Ahora va a resultar que Wagner era un universalista convencido y Alemania en el siglo XIX una tierra de paz.
Por favor, señores, si a ustedes les indigna (con razón) que se unan las composiciones de su músico favorito con las tinieblas del nazismo, no caigan en el mismo error e intenten presentar la contrafigura de un compositor angelical, dedicado a la filosófica contemplación y a promover la paz universal.
Estas son las palabras finales de Sachs (la traducción no es mía):
¡Tened cuidado, se ciernen
sobre nosotros grandes males!
Si el pueblo y el imperio alemanes,
decayeran bajo una extraña Majestad,
ningún príncipe velaría por su pueblo:
y modos de extranjera trivialidad
brotarían en la alemana tierra.
Nunca nadie sabría lo que es alemán
si no alentase del honor
de los maestros alemanes.
Os digo, pues, de nuevo:
¡Honrad a los maestros alemanes,
y conjuraréis a los buenos espíritus!
¡Y si os mostráis fiel a su influjo,
aunque se esfume como el humo
el Sacro Imperio Romano Germánico,
siempre existirá floreciente
el Sacro Reino del Arte Alemán!
Y si tenemos en cuenta la época, su sentido está clarísimo. Alentar el proceso de unificación alemana, bajo la égida de Prusia, estado militarista por naturaleza.

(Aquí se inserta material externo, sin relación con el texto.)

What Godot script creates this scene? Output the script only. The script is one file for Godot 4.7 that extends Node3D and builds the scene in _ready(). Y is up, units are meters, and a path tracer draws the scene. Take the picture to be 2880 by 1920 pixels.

Evidentemente, nosotros contamos con la ventaja de saber cuál fue el resultado final de aquella unificación, y estoy convencido que los horrores de Verdún, y no digamos ya de Treblinka o Dachau, eran ajenos al espíritu con que Wagner y otros millones de alemanes contemplaban la creación del Segundo Reich. Pero no hace falta convertir al compositor en metrosexual, multiculturalista o miembro honorario de la Alianza de Civilizaciones. Además, no es creíble.